### Data excerpt

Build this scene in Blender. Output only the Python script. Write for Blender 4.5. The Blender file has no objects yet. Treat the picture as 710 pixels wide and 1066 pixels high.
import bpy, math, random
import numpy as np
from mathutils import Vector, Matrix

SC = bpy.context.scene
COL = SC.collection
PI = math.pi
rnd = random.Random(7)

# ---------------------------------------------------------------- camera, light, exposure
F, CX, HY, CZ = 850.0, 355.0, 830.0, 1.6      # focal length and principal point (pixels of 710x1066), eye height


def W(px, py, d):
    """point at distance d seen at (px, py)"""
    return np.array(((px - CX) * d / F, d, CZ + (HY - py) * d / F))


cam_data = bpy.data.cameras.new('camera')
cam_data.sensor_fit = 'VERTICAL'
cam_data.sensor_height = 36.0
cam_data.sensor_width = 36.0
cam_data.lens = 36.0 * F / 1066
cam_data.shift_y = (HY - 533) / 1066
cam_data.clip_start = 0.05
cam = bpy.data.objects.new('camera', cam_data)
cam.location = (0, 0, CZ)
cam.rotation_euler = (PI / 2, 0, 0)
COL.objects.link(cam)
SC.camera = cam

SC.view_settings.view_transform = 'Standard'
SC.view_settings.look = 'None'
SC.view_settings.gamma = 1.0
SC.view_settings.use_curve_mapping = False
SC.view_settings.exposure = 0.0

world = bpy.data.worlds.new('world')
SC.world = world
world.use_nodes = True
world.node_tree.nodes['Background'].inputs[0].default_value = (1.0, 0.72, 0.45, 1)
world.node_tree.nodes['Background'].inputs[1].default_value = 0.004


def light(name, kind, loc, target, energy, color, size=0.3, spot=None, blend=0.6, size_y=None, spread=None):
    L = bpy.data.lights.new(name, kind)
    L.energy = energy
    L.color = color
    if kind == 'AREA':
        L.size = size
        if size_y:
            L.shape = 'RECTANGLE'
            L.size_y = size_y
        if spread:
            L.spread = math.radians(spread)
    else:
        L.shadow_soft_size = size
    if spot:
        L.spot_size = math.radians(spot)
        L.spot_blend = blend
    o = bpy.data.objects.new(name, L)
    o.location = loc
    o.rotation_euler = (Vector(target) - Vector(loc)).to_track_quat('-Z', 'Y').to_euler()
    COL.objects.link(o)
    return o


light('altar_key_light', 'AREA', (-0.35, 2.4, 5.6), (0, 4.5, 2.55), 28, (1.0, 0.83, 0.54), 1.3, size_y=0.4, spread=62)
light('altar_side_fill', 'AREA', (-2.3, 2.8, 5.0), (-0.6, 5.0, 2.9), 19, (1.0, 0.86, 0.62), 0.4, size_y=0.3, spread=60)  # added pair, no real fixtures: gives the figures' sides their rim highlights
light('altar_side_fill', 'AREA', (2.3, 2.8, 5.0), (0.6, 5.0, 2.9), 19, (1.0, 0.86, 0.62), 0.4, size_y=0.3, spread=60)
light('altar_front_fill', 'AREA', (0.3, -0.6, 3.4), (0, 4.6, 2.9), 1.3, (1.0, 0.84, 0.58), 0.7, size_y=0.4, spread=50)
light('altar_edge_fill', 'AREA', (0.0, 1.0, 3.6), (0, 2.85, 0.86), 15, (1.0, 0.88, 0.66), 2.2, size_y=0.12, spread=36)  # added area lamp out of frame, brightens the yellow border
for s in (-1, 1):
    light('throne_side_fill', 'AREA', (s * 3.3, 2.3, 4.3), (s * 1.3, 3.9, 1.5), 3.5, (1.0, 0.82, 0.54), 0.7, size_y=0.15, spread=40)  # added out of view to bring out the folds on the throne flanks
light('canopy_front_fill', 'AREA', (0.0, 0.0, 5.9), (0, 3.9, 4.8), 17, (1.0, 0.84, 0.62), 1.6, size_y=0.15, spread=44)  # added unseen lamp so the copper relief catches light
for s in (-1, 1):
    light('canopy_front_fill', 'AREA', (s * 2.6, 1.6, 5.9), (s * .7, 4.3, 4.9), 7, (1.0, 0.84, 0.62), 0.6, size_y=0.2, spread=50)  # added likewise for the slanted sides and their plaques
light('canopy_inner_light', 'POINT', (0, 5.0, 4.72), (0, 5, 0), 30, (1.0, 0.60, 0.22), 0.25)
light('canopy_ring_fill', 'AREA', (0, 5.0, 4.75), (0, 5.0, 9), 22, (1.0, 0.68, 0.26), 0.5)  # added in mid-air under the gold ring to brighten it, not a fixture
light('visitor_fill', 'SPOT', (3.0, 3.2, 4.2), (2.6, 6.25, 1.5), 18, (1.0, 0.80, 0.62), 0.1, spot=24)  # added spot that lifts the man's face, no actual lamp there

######

Lines from the start of the material above through the line containing "rnd = random.Random(7)" are to be duplicated exactly, and only those.

> _The reply_
Build this scene in Blender. Output only the Python script. Write for Blender 4.5. The Blender file has no objects yet. Treat the picture as 710 pixels wide and 1066 pixels high.
import bpy, math, random
import numpy as np
from mathutils import Vector, Matrix

SC = bpy.context.scene
COL = SC.collection
PI = math.pi
rnd = random.Random(7)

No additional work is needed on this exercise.